Ideas (as Units of Thought)
also Sub-ideas
An idea is the smallest unit of coherent thought, but it is recursively divisible: larger ideas decompose into sub-ideas, with no fixed boundary marking where one idea ends and the next begins.
CF treats an idea as the smallest unit of coherent thought, while stressing that this label is approximate. Ideas nest: planning a program is one idea built from smaller ideas (its steps), which themselves contain still smaller ones. There is no sharp boundary where one idea ends and the next begins, and no good method exists for counting ideas or fixing their size. So “idea” names a flexible unit picked out at whatever granularity a purpose requires, not a fundamental atom.

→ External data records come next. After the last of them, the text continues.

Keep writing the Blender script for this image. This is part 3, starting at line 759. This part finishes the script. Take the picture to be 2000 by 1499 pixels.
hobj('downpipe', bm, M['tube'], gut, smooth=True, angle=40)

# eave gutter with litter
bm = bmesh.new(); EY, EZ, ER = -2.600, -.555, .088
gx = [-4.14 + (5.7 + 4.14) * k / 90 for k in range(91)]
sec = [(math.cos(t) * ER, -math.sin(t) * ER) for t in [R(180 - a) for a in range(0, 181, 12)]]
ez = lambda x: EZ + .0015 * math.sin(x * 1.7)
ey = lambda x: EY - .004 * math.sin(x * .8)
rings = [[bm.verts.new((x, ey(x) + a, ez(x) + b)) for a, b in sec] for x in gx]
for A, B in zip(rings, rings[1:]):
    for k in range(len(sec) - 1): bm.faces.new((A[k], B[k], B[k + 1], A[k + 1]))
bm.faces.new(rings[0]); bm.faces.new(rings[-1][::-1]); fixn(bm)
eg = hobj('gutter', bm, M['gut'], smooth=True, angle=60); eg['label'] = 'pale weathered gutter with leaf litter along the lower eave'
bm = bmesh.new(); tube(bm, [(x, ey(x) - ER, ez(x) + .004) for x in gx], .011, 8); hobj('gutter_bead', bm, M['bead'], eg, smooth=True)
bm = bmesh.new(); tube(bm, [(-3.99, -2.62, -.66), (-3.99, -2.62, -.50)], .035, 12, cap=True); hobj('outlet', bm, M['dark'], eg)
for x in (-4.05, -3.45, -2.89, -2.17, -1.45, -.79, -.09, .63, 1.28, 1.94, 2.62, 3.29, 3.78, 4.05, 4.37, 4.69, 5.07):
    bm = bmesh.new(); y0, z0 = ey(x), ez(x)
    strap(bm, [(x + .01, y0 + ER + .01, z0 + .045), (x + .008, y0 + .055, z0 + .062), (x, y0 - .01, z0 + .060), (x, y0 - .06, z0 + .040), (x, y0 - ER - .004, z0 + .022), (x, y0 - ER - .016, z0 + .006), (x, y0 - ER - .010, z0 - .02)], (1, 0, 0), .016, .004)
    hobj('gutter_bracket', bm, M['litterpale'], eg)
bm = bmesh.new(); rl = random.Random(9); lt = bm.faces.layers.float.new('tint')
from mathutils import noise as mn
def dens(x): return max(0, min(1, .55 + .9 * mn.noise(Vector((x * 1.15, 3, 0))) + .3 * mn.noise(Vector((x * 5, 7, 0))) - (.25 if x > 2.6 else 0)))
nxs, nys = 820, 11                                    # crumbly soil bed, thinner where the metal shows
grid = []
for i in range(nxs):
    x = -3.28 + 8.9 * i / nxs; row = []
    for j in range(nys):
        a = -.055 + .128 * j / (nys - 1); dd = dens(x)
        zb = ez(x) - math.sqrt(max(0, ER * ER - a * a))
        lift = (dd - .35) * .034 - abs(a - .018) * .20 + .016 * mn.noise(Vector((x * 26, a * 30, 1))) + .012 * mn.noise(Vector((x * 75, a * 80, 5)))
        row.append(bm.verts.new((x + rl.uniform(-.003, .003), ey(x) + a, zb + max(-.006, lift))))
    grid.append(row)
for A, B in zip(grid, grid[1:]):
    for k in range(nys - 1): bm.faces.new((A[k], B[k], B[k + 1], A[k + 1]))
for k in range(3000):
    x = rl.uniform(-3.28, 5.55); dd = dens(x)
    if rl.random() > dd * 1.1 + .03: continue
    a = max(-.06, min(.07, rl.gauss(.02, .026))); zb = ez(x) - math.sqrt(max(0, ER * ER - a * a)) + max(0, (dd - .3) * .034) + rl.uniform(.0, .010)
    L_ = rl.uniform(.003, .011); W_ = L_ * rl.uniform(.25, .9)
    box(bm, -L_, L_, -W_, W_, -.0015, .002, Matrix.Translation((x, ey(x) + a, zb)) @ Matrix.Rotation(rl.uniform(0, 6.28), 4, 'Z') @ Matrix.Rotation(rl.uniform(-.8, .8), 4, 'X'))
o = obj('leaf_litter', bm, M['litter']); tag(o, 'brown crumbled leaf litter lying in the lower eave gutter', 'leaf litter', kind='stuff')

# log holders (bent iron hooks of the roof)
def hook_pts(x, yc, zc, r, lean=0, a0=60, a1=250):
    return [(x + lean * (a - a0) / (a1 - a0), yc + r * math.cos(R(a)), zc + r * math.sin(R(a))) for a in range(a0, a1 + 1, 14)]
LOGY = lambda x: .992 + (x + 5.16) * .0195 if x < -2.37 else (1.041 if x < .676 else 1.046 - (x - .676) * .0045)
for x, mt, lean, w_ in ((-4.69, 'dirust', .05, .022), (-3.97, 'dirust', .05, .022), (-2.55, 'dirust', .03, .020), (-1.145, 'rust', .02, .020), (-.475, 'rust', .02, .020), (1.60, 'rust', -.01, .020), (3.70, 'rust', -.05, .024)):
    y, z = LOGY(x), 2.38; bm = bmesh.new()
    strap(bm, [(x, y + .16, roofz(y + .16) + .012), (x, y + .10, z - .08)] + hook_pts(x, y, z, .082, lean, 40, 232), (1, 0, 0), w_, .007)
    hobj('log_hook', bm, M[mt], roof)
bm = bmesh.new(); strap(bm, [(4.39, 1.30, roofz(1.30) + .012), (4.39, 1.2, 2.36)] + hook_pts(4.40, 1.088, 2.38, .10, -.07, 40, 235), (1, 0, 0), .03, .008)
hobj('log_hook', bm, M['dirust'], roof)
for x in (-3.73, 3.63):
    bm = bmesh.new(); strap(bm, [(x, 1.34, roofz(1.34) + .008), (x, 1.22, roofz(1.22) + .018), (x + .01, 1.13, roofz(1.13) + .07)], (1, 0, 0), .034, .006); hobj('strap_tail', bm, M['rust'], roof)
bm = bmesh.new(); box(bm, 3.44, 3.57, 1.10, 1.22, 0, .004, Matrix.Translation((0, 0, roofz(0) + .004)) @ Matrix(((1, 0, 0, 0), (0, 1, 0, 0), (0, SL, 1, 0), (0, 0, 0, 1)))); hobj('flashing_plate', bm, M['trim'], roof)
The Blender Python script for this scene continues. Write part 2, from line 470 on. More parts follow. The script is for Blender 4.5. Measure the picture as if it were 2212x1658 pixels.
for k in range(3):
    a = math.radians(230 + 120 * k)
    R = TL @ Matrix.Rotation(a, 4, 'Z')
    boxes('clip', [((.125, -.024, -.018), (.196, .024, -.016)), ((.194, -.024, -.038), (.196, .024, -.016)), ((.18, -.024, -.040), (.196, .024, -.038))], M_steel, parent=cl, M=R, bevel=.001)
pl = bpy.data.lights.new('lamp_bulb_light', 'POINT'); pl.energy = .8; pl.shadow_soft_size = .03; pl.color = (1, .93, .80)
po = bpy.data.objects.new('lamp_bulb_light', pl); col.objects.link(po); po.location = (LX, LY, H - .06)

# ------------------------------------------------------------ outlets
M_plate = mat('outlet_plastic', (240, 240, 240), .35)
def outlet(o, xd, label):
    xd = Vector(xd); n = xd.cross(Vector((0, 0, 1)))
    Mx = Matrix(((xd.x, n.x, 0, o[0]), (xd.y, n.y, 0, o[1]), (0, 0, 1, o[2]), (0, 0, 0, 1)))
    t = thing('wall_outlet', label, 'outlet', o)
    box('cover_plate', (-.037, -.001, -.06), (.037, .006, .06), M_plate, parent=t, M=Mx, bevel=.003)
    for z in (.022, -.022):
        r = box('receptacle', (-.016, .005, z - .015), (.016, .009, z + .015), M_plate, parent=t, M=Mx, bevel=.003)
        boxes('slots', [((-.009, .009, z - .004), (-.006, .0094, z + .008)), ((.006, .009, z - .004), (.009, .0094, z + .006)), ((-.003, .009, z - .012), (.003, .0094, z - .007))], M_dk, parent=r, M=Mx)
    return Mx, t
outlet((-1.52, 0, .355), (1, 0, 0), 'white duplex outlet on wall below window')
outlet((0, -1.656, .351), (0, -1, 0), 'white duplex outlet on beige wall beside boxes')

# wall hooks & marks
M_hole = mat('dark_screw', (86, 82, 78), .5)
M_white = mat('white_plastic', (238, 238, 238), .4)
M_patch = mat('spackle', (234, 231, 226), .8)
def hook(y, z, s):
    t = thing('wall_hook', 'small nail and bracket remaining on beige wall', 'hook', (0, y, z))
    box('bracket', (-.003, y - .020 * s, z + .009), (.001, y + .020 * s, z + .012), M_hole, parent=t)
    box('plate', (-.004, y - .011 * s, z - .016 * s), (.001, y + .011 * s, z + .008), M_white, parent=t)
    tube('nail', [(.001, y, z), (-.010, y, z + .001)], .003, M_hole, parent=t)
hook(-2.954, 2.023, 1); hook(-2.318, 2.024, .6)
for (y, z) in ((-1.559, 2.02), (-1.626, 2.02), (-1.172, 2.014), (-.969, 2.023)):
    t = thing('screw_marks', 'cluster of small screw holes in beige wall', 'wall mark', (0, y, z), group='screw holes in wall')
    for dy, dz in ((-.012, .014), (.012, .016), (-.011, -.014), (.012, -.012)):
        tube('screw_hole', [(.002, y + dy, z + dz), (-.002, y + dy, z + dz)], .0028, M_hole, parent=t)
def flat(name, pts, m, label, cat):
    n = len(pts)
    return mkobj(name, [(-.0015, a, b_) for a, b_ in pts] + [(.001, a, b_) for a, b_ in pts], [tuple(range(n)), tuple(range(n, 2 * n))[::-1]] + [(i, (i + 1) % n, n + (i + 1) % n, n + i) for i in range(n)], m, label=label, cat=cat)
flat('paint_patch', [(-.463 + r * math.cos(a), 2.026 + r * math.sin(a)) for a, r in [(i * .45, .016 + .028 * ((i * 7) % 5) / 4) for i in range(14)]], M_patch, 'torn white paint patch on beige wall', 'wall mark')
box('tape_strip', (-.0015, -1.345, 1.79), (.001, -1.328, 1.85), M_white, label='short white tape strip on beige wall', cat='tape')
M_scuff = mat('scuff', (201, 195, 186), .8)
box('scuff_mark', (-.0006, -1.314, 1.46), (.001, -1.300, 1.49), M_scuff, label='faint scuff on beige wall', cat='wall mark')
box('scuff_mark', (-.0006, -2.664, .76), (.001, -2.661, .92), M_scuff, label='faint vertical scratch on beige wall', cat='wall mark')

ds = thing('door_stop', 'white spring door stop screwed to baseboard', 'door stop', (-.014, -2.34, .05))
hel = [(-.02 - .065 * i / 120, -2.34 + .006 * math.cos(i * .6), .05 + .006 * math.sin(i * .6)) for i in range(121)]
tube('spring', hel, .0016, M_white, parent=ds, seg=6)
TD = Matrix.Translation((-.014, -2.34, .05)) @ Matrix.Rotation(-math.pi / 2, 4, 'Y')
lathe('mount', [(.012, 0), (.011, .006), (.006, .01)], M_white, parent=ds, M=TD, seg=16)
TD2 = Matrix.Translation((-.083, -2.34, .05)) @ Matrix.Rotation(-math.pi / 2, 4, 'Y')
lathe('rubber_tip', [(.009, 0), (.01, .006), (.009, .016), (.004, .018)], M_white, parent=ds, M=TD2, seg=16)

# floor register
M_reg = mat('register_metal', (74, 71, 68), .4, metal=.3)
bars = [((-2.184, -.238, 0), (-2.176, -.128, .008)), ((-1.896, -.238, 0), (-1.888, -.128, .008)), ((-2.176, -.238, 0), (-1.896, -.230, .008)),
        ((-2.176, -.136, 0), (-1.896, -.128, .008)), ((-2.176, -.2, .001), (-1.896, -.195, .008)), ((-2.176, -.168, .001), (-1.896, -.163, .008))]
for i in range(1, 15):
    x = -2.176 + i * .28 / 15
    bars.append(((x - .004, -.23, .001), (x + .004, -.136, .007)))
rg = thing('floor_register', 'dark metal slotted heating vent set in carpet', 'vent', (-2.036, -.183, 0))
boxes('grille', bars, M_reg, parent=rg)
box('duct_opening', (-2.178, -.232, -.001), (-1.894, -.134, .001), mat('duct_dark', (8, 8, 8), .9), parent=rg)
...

Two moves give the view bite. First, ideas combine: any group can be integrated into a larger whole (see conceptual units), though most combinations are junk and which ones are useful is contextual. Granularity therefore tracks goals, not metaphysics. Second, ideas decompose, which is what makes targeted criticism possible. Because a thesis breaks into component sub-ideas, a decisive criticism can land on the specific sub-idea that is wrong rather than vaguely rejecting the whole. This grounds CF’s practice of putting discrete claims and objections as separate nodes in idea trees and debate trees, so each unit can be judged refuted or non-refuted on its own.
Drawing on Deutsch, CF also describes ideas as quasi-autonomous mental systems: they run somewhat independently inside a mind and produce stable outputs, yet an idea is far less than a whole person. This unit-of-thought framing connects to the broader hierarchy of ideas and underwrites CF’s claim that evaluation should target the right-sized unit.